The book that ensues is a rigorously historical account of the growth and expansion of the early church. Along the way he shows what the gospel has done. “A world from which the gospel had been banished would surely be one in which millions more of our fellows would go unfed, unnursed, unsheltered, and uneducated” (15). This is not a romantic claim, but a historical fact. He also attempts to show that many contemporary accounts of Christianity as nonsense are based on “extraordinarily bad arguments” because they are “driven by the precritical and irrational impulses of the purest kind of fideism” (19-20). See what I mean about a dictionary.
Ultimately, he wants to undermine the modern myth of freedom and progress as a farce. The story – “The story the modern world tells of itself now is the story of how we Westerners finally learned to be free, for the first time ever; and so it is also necessarily a story about the bondage from which we have escaped” (25). This story, he says, is grossly inaccurate. Many of the best ideals of modern culture are in fact taken from a Christian worldview without any thought as to how those ideals might be rooted in a coherent belief system. He suggests that the modern myth inevitably results in nihilism.

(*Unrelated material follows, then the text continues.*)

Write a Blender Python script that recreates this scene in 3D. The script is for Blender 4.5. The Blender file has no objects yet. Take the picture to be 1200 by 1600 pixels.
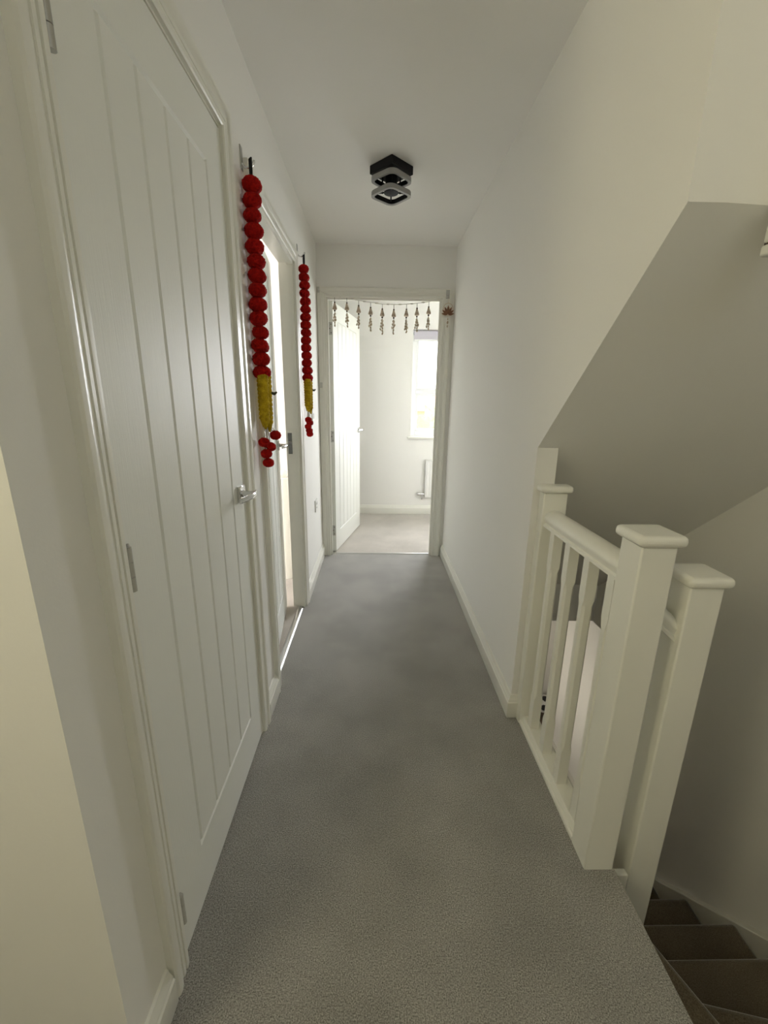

If you want to understand why serious Christian thinkers don’t take Dawkins and his ilk seriously read this book. If you want to understand the ethics of Christianity in a historical perspective read this book. If you want to read really good writing, read this book. Have I given you enough reasons yet?
1 comment:
Thanks Tyler. I really appreciate your blog - I don't read it much, but I should. I appreciate you and your scholarship and heart for the Kingdom.